Stamford Bridge was a crisp, clear, boisterous place at kick-off in this last-16 first leg, the air crackling with a comforting midweek energy under those low white lights. And for the next 90 minutes two things happened.
First up there was that unavoidable sense of wider turmoil. What a strange, fraught occasion this was for the world’s most guilelessly weaponised sport, another turn as the hot dog seller in the background of history, a bumbling tourist on the front line of world events.
At lunchtime Roman Abramovich’s name had been bandied about the houses of parliament, the British prime minister insisting (incorrectly, it was later withdrawn) that sanctions were already in operation against Chelsea’s owner. By late evening this had been translated through the lens of midweek football into a meeting of English and French champions in the Gazprom-sponsored Uefa Champions League, with an unavoidable sense of interlocking fingers entwined around this occasion.
In the middle of which, as ever, a game of football broke out. Geopolitical tensions may come and go. But we will always have neat, tactically astute Chelsea Champions League knockout victories. And from a certain angle this was almost a parody of the form: clean sheet, set-piece goal, N’Golo Kanté breakaway, good hustle, nice patterns, Thomas Tuchel on his feet having an ongoing, deeply personal argument with his disobedient invisible twin.
Chelsea were excellent in many ways, a team working in sync and offering by the end the clearest demonstration – in his absence – of what exactly is eating Romelu Lukaku. Tuchel lined up his team with seven essentially defensive outfield players here and a Pulisic-Ziyech-Havertz front three that did not so much scream goals as whisper it very quietly through the sleeve of a heavy woollen jumper.
By 79 minutes he had used four subs, none of whom was Lukaku. Timo Werner was out there, wheeling around like a runaway shopping trolley. But Werner also works like a mad thing in deep areas. It took him eight minutes to make it to seven touches.
Tuchel said after the game that he left Lukaku out because he was tired. What was most notable was how utterly out of kilter with the rest of this team he looks these days. Here Christian Pulisic and Kai Havertz worked like Trojans in attack, running not just the channels but every channel, shuttling up and down the pitch utterly in tune with the collective effort.
It was Havertz who made the difference early on, when he seemed to have a kind of invisibility cloak, penetrating the sovereign borders of the Lille six-yard box three times in quick succession. The last of these saw him force the corner from which he opened the scoring on eight minutes with a nicely timed run and a header. It is easy to forget how young he still is. In outline he has every attribute, from that compelling rangy stride, a footballer who looks as though he has strayed on to the pitch from some passing student charity half marathon, to the relentless ghosting movement.
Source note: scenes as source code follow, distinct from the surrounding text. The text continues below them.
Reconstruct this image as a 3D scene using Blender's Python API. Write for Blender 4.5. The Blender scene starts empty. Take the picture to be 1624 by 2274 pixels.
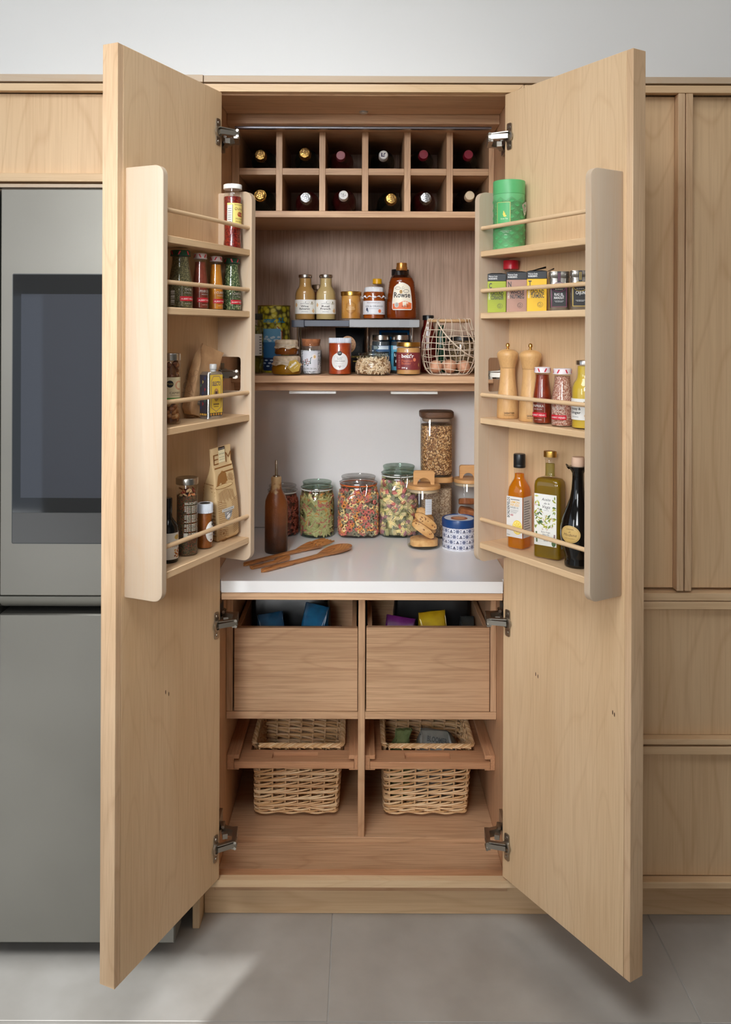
import bpy, bmesh, math, random
from mathutils import Vector, Matrix
random.seed(7)
sc = bpy.context.scene
PI = math.pi

# ---------------------------------------------------------------- camera
# the lens looks square at the cupboard (a shift lens), 2.33 m from its front
F, S = 1850.0, 0.00126           # focal length in pixels, metres per pixel at the cupboard front (Y = 0)
D, H = F * S, 1.6645             # camera distance and height
VX, VY, ROLL = 800.0, 743.0, 0.0035
cam = bpy.data.cameras.new('camera')
cam_o = bpy.data.objects.new('camera', cam)
sc.collection.objects.link(cam_o)
sc.camera = cam_o
cam.sensor_fit = 'VERTICAL'
cam.sensor_height = 36.0
cam.lens = F / 2274 * 36
cam.shift_x = (812 - VX) / 2274
cam.shift_y = -(1137 - VY) / 2274
cam.clip_start = 0.05
cam_o.matrix_world = Matrix.Translation((0, -D, H)) @ Matrix.Rotation(PI / 2, 4, 'X') @ Matrix.Rotation(ROLL, 4, 'Z')

# ---------------------------------------------------------------- light
sc.view_settings.view_transform = 'Standard'
sc.view_settings.look = 'None'
sc.view_settings.gamma = 1.0
sc.view_settings.use_curve_mapping = False
sc.view_settings.exposure = 0.0
sc.cycles.use_denoising = True
sc.cycles.max_bounces = 10
sc.cycles.diffuse_bounces = 5
sc.cycles.glossy_bounces = 4
sc.cycles.transparent_max_bounces = 24
sc.cycles.caustics_reflective = False
sc.cycles.caustics_refractive = False
sc.cycles.sample_clamp_indirect = 6.0
world = bpy.data.worlds.new('sky')
sc.world = world
world.use_nodes = True
world.node_tree.nodes['Background'].inputs[0].default_value = (0.75, 0.85, 1.0, 1)
world.node_tree.nodes['Background'].inputs[1].default_value = 1.0

RX0, RX1, RY0, CEIL = -3.4, 2.5, -4.0, 3.4      # the room
SKY = (-1.45, 0.15, -2.8, -1.2)                  # roof light opening in the ceiling: x0 x1 y0 y1
DOORWAY = (-3.3, -2.32, 0.0, 1.95)              # glazed opening in the rear wall: x0 x1 z0 z1
WINL = (-3.3, -0.9, 0.9, 2.75)                 # window in the left wall: y0 y1 z0 z1


def area(name, loc, rot, sx, sy, power, col):
    l = bpy.data.lights.new(name, 'AREA')
    l.shape = 'RECTANGLE'
    l.size, l.size_y, l.energy, l.color = sx, sy, power, col
    o = bpy.data.objects.new(name, l)
    sc.collection.objects.link(o)
    o.location, o.rotation_euler = loc, rot
    return o


area('roof_light_daylight', ((SKY[0] + SKY[1]) / 2, (SKY[2] + SKY[3]) / 2, CEIL + 0.12), (0, 0, 0), SKY[1] - SKY[0], SKY[3] - SKY[2], 62, (0.95, 0.98, 1.0))
area('window_daylight', (RX0 - 0.1, (WINL[0] + WINL[1]) / 2, (WINL[2] + WINL[3]) / 2), (0, -PI / 2, 0), WINL[3] - WINL[2], WINL[1] - WINL[0], 3, (0.94, 0.97, 1.0))


def aimed_area(name, k, aim, sx, sy, power, spread):
    k = Vector(k)
    o = area(name, k, (Vector(aim) - k).to_track_quat('-Z', 'Y').to_euler(), sx, sy, power, (0.95, 0.98, 1.0))
    o.data.spread = math.radians(spread)


aimed_area('doorway_daylight', (-2.85, -3.7, 2.2), (0.3, 0.2, 1.2), 0.7, 1.3, 7, 90)
aimed_area('added_front_fill', (-0.80, -3.7, 2.5), (-0.13, 0.3, 1.42), 0.8, 1.2, 6.1, 36)  # unseen fill light added behind the camera to brighten the cupboard interior
area('added_right_fill', (1.25, -0.75, CEIL - 0.02), (0, 0, 0), 0.35, 0.35, 4.5, (1.0, 0.98, 0.95))  # unseen lamp added overhead to lift the wall and fronts at the right
sun = bpy.data.lights.new('sun', 'SUN')
sun.energy, sun.angle, sun.color = 5.5, math.radians(0.45), (0.92, 0.97, 1.0)
sun_o = bpy.data.objects.new('sun', sun)
sc.collection.objects.link(sun_o)
sun_dir = Vector((0.467, 0.884, -0.428)).normalized()
sun_o.rotation_euler = sun_dir.to_track_quat('-Z', 'Y').to_euler()


# ---------------------------------------------------------------- measuring helpers
def ray(px, py):
    u, v = px - VX, py - VY
    return (u + v * ROLL) / F, (v - u * ROLL) / F


def at(px, py, Y):
    """the point that stands at depth Y behind the cupboard front and shows at this pixel"""
    a, b = ray(px, py)
    return Vector((a * (D + Y), Y, H - b * (D + Y)))


def at_z(px, py, Z):
    a, b = ray(px, py)
    k = (H - Z) / b
    return Vector((a * k, k - D, Z))


class DoorFrame:
    def __init__(s, ox, oy, dx, dy, sg, w):
        l = math.hypot(dx, dy)
        s.o, s.d, s.sg, s.w = (ox, oy), (dx / l, dy / l), sg, w
        s.n = (-s.d[1] * sg, s.d[0] * sg)
        s.yaw = math.atan2(s.n[0], -s.n[1])

    def mat(s):
        return Matrix(((s.d[0], -s.d[1], 0, s.o[0]), (s.d[1], s.d[0], 0, s.o[1]), (0, 0, 1, 0), (0, 0, 0, 1)))

    def spot(s, px, py, w):
        """plan position at distance w off the door's inner face seen at this pixel column"""
        a, _ = ray(px, py)
        ox, oy = s.o
        t = (a * (D + oy + s.n[1] * w) - ox - s.n[0] * w) / (s.d[0] - a * s.d[1])
        return ox + s.d[0] * t + s.n[0] * w, oy + s.d[1] * t + s.n[1] * w


DL = DoorFrame(-308.9 * S, 0.0, -0.403, -0.916, 1, 0.436)
DR = DoorFrame(321.9 * S, 0.0121, 0.5198, -0.8548, -1, 0.451)


# ---------------------------------------------------------------- mesh helpers
class MB:
    def __init__(s):
        s.v, s.f, s.m = [], [], []
        s.cur = 0
        s.M = None

    def add(s, vs, fs, m=None):
        n = len(s.v)
        if s.M is not None:
            vs = [s.M @ Vector(p) for p in vs]
        s.v += [tuple(p) for p in vs]
        s.f += [tuple(i + n for i in f) for f in fs]
        s.m += [s.cur if m is None else m] * len(fs)
        return s

    def box(s, x0, x1, y0, y1, z0, z1, b=0.0015):
        x0, x1 = min(x0, x1), max(x0, x1)
        y0, y1 = min(y0, y1), max(y0, y1)
        z0, z1 = min(z0, z1), max(z0, z1)
        b = min(b, (x1 - x0) / 3, (y1 - y0) / 3, (z1 - z0) / 3)
        if b <= 0:
            vs = [(x, y, z) for z in (z0, z1) for y in (y0, y1) for x in (x0, x1)]
            return s.add(vs, [(0, 2, 3, 1), (4, 5, 7, 6), (0, 1, 5, 4), (2, 6, 7, 3), (0, 4, 6, 2), (1, 3, 7, 5)])
        vs, ix = [], {}
        for i in (0, 1):
            for j in (0, 1):
                for k in (0, 1):
                    X, Y, Z = (x0, x1)[i], (y0, y1)[j], (z0, z1)[k]
                    sx, sy, sz = (b, -b)[i], (b, -b)[j], (b, -b)[k]
                    for a, p in enumerate(((X, Y + sy, Z + sz), (X + sx, Y, Z + sz), (X + sx, Y + sy, Z))):
                        ix[i, j, k, a] = len(vs)
                        vs.append(p)
        fs = []
        g = lambda i, j, k, a: ix[i, j, k, a]
        for i in (0, 1):
            q = [g(i, 0, 0, 0), g(i, 1, 0, 0), g(i, 1, 1, 0), g(i, 0, 1, 0)]
            fs.append(q if i else q[::-1])
            q = [g(0, i, 0, 1), g(0, i, 1, 1), g(1, i, 1, 1), g(1, i, 0, 1)]
            fs.append(q if i else q[::-1])
            q = [g(0, 0, i, 2), g(1, 0, i, 2), g(1, 1, i, 2), g(0, 1, i, 2)]
            fs.append(q if i else q[::-1])
        for i in (0, 1):
            for j in (0, 1):
                fs.append((g(i, j, 0, 0), g(i, j, 1, 0), g(i, j, 1, 1), g(i, j, 0, 1)))
                fs.append((g(i, 0, j, 0), g(i, 1, j, 0), g(i, 1, j, 2), g(i, 0, j, 2)))
                fs.append((g(0, i, j, 1), g(1, i, j, 1), g(1, i, j, 2), g(0, i, j, 2)))
                for k in (0, 1):
                    fs.append((g(i, j, k, 0), g(i, j, k, 1), g(i, j, k, 2)))
        return s.add(vs, fs)

    def loops(s, loops, close=True, cap0=True, cap1=True):
        n = len(loops[0])
        vs = [p for l in loops for p in l]
        fs = []
        for a in range(len(loops) - 1):
            for i in range(n if close else n - 1):
                j = (i + 1) % n
                fs.append((a * n + i, a * n + j, (a + 1) * n + j, (a + 1) * n + i))
        if cap0:
            fs.append(tuple(range(n))[::-1])
        if cap1:
            fs.append(tuple((len(loops) - 1) * n + i for i in range(n)))
        return s.add(vs, fs)

    def lathe(s, prof, seg=32, p=2.0, ax=1.0, ay=1.0, cap0=True, cap1=True, o=(0, 0, 0), rip=None):
        """prof: (r, z) or (r, z, p); p > 2 squares the section off"""
        ls = []
        for q in prof:
            r, z, e = q[0], q[1], (q[2] if len(q) > 2 else p)
            l = []
            for i in range(seg):
                t = 2 * PI * (i + 0.5) / seg
                c, si = math.cos(t), math.sin(t)
                k = 1.0 if e == 2 else 1 / (abs(c) ** e + abs(si) ** e) ** (1 / e)
                if rip:
                    k *= rip(t, z)
                l.append((o[0] + max(r, 1e-5) * k * c * ax, o[1] + max(r, 1e-5) * k * si * ay, o[2] + z))
            ls.append(l)
        return s.loops(ls, True, cap0, cap1)

    def tube(s, pts, r, seg=6, closed=False):
        pts = [Vector(p) for p in pts]
        n = len(pts)
        ls, up = [], None
        for i, p in enumerate(pts):
            a = pts[(i - 1) % n] if (closed or i > 0) else p
            b = pts[(i + 1) % n] if (closed or i < n - 1) else p
            t = (b - a).normalized() if (b - a).length > 1e-9 else Vector((0, 0, 1))
            if up is None:
                up = t.orthogonal().normalized()
            up = (up - t * up.dot(t))
            up = up.normalized() if up.length > 1e-6 else t.orthogonal().normalized()
            w = t.cross(up)
            rr = r[i] if isinstance(r, (list, tuple)) else r
            ls.append([p + (up * math.cos(2 * PI * k / seg) + w * math.sin(2 * PI * k / seg)) * rr for k in range(seg)])
        if closed:
            ls.append(ls[0])
            return s.loops(ls, True, False, False)
        return s.loops(ls)

    def bar(s, a, b, w, h):
        """a flat bar from a to b, w wide in plan and h tall"""
        a, b = Vector(a), Vector(b)
        t = (b - a).normalized()
        side = t.cross(Vector((0, 0, 1))).normalized() * (w / 2)
        up = side.cross(t).normalized() * (h / 2)
        return s.loops([[q - side - up, q + side - up, q + side + up, q - side + up] for q in (a, b)])

    def ell(s, c, r, seg=10, rings=6, M=None):
        vs, fs = [], []
        for j in range(1, rings):
            ph = PI * j / rings
            for i in range(seg):
                t = 2 * PI * i / seg
                vs.append((r[0] * math.sin(ph) * math.cos(t), r[1] * math.sin(ph) * math.sin(t), r[2] * math.cos(ph)))
        vs += [(0, 0, r[2]), (0, 0, -r[2])]
        for j in range(rings - 2):
            for i in range(seg):
                k = (i + 1) % seg
                fs.append((j * seg + i, (j + 1) * seg + i, (j + 1) * seg + k, j * seg + k))
        T, B = len(vs) - 2, len(vs) - 1
        for i in range(seg):
            k = (i + 1) % seg
            fs.append((T, i, k))
            fs.append((B, (rings - 2) * seg + k, (rings - 2) * seg + i))
        if M is not None:
            vs = [M @ Vector(q) for q in vs]
        return s.add([(q[0] + c[0], q[1] + c[1], q[2] + c[2]) for q in vs], fs)

    def prism(s, pts, fn0, fn1):
        n = len(pts)
        return s.loops([[fn0(*p) for p in pts], [fn1(*p) for p in pts]])

    def build(s, name, mats, parent=None, ang=38, flat=False, **props):
        me = bpy.data.meshes.new(name)
        me.from_pydata(s.v, [], s.f)
        if not isinstance(mats, (list, tuple)):
            mats = [mats]
        for m in mats:
            me.materials.append(m)
        if len(mats) > 1:
            me.polygons.foreach_set('material_index', s.m)
        bm = bmesh.new()
        bm.from_mesh(me)
        bmesh.ops.recalc_face_normals(bm, faces=bm.faces)
        bm.to_mesh(me)
        bm.free()
        if not flat:
            me.polygons.foreach_set('use_smooth', [True] * len(me.polygons))
            me.set_sharp_from_angle(angle=math.radians(ang))
        me.update()
        o = bpy.data.objects.new(name, me)
        sc.collection.objects.link(o)
        if parent is not None:
            o.parent = parent
        for k, v in props.items():
            o[k] = v
        return o


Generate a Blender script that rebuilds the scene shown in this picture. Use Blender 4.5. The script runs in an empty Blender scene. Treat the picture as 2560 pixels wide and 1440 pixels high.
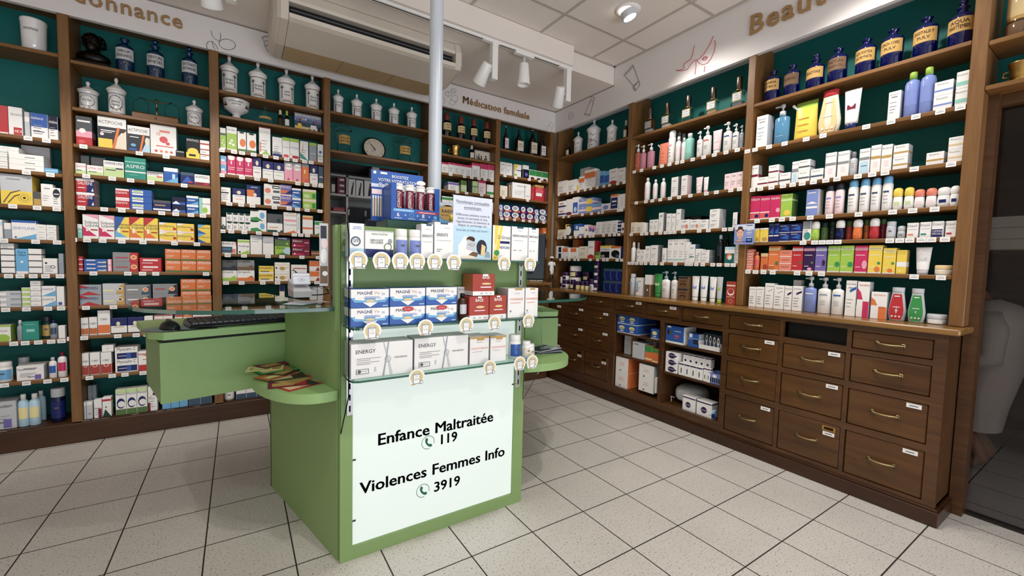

With 67 minutes gone he was back by his own corner flag, blocking off a forward run, hustling a Lille throw-in, doing deep, tactical, textural things. He is perfect for Tuchel, too. Chelsea’s manager wants control above all. Here he leapt up repeatedly, skinny ankles pounding the touchline, arms describing unknowable geometric shapes in the air.
The thing that gets him most is failed turnovers, an inability to bite in at the right moment. And it was from there that the second goal came, made by the master of the creative turnover, and the game’s best player on the night.
Kanté took the ball in the centre circle, saw a sliver of green and surged away, still so wonderfully light across the turf, then played the perfect pass at the perfect pace to Pulisic. His finish was expertly taken, garland to a fine, energetic performance.
And that was pretty much that. There was time for Tuchel to have another tantrum on the touchline, hands thrashing at the air like a man being menaced by a swarm of crows. At that precise moment Chelsea were funnelling the ball about at the back, the game at a standstill. But Tuchel had seen lines, shadows, peril, misaligned objects.
This is the level of precision he demands, the level of control freakery. Tuchel might have feigned mild surprise at those seven Lukaku touches against Crystal Palace but he sees all this stuff, just as he must also see his own inability to change that script, or to wring any more from this £90m asset. Leaving Lukaku out here was abrupt and to the point. Chelsea will surely march on from here, but it is hard to see how a performance so tight, so uniform in tone and texture leaves any space for that oddly misaligned record signing. These are the moments that clarify teams, seasons, relationships. This one does not look sustainable.